◆ **Short problem**:
Find the lines in these entries that include the word "Take" and state how many there are, with no other words.

◆ **Available records**:
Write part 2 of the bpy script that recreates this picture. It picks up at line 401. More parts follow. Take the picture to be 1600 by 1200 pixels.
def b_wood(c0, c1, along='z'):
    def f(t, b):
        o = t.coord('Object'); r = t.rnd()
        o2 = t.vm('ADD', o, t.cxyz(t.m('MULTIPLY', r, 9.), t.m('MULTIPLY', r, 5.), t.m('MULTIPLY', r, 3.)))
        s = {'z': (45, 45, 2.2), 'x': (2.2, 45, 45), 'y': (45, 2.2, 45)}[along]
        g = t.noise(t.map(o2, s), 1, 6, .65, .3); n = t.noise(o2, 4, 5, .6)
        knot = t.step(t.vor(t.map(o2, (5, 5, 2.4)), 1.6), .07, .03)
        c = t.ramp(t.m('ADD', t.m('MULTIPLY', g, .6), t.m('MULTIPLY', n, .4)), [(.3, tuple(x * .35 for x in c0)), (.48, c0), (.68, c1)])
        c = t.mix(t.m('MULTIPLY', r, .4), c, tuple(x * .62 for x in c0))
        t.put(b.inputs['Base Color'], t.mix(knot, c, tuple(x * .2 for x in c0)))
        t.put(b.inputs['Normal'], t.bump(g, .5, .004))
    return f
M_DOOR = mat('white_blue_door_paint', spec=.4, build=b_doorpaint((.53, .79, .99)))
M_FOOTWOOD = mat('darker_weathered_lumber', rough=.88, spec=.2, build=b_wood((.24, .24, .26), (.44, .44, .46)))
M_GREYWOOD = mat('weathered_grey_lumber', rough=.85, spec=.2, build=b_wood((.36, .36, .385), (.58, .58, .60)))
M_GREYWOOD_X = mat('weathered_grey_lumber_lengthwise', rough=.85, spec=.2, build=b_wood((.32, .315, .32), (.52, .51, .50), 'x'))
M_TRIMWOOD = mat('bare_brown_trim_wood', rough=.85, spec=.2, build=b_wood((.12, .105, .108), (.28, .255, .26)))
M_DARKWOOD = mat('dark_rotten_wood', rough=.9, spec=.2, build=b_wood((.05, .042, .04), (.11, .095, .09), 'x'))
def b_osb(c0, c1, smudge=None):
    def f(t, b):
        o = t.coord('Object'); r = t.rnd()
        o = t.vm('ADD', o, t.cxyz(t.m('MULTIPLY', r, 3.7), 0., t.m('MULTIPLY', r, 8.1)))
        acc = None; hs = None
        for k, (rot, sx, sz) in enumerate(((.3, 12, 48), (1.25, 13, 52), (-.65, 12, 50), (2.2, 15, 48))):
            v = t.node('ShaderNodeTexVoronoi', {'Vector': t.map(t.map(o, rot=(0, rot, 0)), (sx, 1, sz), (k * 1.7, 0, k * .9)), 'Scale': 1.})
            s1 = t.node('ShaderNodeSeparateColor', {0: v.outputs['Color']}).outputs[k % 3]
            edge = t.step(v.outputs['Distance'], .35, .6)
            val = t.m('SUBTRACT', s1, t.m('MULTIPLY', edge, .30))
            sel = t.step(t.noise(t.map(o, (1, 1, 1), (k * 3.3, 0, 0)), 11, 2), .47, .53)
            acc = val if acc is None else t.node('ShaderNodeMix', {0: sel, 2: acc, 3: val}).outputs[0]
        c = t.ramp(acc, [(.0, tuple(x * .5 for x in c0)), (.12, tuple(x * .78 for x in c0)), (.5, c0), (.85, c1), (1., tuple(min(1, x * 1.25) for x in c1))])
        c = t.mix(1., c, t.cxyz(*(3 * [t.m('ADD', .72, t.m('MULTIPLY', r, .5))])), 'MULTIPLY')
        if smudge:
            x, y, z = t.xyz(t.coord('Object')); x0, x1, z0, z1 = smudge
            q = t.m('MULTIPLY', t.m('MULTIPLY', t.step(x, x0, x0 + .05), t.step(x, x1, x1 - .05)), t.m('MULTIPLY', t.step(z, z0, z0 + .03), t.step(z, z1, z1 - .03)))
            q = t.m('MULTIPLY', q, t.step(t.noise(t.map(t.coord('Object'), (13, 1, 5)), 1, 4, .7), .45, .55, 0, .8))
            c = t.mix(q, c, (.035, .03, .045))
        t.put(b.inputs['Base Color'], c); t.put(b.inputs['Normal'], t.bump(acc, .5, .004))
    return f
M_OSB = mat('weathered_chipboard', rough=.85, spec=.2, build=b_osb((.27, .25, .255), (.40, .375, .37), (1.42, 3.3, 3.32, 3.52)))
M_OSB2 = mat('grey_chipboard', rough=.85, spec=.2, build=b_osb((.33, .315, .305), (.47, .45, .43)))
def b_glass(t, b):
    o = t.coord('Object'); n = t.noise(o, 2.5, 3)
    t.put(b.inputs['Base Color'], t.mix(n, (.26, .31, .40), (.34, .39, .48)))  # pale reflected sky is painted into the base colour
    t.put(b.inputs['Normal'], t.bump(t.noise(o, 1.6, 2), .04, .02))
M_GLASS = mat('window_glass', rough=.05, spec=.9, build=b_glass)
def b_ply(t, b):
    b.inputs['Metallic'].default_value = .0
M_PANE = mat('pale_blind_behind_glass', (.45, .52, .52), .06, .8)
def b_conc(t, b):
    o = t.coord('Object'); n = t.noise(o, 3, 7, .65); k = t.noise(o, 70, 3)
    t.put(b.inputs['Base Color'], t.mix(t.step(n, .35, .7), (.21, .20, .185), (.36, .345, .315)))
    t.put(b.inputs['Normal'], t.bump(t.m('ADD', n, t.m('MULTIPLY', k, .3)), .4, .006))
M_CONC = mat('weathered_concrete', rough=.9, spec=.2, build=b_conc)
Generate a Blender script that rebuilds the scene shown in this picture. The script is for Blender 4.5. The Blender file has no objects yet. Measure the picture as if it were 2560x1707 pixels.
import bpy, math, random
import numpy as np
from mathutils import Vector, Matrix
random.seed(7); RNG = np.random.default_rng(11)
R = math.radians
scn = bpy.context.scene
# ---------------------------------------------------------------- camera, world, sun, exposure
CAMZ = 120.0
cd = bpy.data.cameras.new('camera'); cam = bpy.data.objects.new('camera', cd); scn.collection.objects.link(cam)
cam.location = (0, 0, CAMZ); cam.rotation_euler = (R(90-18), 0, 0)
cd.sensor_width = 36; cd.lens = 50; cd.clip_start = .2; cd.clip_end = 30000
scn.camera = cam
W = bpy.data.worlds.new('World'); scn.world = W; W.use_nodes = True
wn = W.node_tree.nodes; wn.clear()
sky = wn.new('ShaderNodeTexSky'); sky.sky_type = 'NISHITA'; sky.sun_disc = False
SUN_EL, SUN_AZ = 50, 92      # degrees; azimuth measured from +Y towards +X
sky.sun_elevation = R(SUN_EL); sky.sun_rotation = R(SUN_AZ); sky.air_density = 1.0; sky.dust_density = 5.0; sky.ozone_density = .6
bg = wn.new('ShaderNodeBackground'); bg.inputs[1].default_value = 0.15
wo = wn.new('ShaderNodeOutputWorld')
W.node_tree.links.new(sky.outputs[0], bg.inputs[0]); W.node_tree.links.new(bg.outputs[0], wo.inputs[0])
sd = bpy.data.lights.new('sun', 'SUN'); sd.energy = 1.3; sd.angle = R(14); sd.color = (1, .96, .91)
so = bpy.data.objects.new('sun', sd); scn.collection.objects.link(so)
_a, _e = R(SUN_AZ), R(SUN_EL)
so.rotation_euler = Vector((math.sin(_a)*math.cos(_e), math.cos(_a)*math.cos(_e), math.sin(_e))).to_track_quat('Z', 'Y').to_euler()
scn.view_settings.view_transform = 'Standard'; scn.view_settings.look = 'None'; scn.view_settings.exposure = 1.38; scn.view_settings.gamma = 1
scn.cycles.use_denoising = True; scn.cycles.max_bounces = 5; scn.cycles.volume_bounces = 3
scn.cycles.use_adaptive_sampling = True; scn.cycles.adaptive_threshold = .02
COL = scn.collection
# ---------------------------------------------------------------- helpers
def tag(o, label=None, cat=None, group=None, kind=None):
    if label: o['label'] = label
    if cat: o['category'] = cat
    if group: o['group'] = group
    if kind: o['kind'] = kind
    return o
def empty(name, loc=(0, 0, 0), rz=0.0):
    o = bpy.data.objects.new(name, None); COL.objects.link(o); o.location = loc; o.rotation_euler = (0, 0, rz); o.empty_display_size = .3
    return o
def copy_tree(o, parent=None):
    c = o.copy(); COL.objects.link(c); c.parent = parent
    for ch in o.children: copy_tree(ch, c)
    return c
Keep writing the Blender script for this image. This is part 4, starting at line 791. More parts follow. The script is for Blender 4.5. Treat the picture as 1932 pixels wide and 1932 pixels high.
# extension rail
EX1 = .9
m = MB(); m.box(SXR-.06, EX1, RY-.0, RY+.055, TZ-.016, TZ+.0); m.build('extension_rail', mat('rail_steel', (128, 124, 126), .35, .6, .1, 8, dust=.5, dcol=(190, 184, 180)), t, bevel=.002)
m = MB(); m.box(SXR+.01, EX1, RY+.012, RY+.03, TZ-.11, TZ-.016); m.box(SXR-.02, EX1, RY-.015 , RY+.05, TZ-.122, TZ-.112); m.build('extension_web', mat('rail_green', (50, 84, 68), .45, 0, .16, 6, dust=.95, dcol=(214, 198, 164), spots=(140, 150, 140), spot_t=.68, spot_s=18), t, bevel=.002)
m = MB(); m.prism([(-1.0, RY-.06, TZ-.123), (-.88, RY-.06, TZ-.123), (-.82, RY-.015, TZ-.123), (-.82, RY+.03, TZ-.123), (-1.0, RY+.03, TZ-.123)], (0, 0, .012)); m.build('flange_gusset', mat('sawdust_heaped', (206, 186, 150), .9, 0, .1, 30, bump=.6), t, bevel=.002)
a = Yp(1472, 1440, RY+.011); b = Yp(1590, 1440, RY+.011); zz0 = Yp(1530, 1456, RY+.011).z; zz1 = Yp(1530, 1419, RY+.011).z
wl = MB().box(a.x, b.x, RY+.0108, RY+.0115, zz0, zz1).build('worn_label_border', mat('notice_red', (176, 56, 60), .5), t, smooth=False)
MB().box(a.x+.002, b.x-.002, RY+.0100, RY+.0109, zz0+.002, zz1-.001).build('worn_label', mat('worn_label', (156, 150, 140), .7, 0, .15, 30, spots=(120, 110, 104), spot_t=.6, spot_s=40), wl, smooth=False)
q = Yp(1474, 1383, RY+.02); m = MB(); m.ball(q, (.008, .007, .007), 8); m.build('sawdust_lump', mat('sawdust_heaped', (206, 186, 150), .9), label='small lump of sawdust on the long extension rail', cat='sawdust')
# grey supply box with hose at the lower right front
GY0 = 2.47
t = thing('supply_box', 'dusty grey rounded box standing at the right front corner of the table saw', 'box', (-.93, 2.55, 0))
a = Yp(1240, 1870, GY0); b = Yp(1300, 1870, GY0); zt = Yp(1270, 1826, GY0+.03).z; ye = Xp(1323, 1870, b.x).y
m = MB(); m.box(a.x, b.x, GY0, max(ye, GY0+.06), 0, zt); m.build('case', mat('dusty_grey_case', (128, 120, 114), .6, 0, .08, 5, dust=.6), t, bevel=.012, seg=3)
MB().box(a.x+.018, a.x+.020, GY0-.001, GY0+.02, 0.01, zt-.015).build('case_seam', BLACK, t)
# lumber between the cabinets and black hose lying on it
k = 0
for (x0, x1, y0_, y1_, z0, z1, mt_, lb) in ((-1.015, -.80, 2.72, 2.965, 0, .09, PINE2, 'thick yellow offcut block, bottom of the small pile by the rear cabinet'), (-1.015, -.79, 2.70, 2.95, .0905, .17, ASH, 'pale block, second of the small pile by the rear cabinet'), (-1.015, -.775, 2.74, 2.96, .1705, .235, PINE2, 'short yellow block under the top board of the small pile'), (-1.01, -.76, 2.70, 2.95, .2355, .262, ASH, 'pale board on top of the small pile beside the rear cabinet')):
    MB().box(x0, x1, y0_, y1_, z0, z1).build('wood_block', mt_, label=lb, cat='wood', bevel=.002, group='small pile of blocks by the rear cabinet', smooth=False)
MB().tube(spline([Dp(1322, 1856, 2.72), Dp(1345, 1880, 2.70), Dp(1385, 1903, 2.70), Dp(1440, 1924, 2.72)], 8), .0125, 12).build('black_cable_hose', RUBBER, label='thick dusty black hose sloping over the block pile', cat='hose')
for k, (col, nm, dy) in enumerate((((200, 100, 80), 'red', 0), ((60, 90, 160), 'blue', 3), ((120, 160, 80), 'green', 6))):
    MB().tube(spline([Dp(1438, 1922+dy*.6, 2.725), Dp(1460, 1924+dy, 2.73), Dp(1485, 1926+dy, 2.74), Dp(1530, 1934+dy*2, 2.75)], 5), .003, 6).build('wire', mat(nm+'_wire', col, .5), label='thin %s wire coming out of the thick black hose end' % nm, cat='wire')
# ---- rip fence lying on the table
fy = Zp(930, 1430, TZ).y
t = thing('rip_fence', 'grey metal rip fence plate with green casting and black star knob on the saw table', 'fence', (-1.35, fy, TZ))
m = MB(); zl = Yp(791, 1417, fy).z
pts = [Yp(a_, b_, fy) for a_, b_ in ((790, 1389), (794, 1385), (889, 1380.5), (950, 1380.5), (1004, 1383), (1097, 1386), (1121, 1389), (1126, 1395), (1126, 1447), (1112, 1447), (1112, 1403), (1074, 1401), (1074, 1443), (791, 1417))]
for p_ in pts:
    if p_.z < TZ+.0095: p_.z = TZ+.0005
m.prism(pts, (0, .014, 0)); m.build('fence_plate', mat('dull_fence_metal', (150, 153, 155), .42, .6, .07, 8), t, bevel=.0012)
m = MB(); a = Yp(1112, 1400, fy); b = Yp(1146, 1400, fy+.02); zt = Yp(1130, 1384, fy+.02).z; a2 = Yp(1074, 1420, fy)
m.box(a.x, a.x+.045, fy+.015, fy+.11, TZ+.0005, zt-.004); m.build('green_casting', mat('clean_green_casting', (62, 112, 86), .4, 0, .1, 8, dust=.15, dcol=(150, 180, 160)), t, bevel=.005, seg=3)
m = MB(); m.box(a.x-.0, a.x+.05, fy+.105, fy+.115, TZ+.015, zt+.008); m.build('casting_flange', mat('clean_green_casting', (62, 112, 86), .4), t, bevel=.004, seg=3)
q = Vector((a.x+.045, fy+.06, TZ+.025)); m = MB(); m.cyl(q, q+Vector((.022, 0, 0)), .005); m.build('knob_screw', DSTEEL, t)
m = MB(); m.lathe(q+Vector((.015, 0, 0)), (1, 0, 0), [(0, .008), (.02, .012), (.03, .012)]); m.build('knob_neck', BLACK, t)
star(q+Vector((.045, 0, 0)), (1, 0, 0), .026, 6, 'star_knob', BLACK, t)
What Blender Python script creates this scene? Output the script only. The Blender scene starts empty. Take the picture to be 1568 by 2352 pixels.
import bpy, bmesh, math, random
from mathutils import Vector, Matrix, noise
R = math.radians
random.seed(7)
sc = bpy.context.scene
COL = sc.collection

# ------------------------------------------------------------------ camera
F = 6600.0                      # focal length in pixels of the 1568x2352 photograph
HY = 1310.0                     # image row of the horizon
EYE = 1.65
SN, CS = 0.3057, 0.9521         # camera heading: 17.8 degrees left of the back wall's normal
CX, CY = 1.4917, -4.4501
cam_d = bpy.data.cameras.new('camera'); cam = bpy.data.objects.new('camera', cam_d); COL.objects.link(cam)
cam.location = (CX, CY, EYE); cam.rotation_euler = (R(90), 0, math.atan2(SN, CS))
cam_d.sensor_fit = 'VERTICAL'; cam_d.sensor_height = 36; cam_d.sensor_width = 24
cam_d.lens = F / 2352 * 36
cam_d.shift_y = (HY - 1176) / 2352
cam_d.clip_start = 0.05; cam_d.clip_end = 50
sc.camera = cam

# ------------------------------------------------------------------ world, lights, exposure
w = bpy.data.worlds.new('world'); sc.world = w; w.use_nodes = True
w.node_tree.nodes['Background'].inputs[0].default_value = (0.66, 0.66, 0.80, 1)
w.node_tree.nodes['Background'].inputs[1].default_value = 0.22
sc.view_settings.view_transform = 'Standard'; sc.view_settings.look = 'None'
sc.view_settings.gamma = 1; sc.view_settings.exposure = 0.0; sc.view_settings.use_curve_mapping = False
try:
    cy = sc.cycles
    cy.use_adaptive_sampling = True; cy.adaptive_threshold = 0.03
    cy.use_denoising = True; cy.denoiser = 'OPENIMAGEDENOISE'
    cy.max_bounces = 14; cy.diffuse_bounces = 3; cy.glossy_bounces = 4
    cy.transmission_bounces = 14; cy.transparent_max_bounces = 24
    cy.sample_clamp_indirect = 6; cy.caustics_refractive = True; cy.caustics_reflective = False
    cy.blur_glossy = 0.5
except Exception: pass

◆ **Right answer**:
2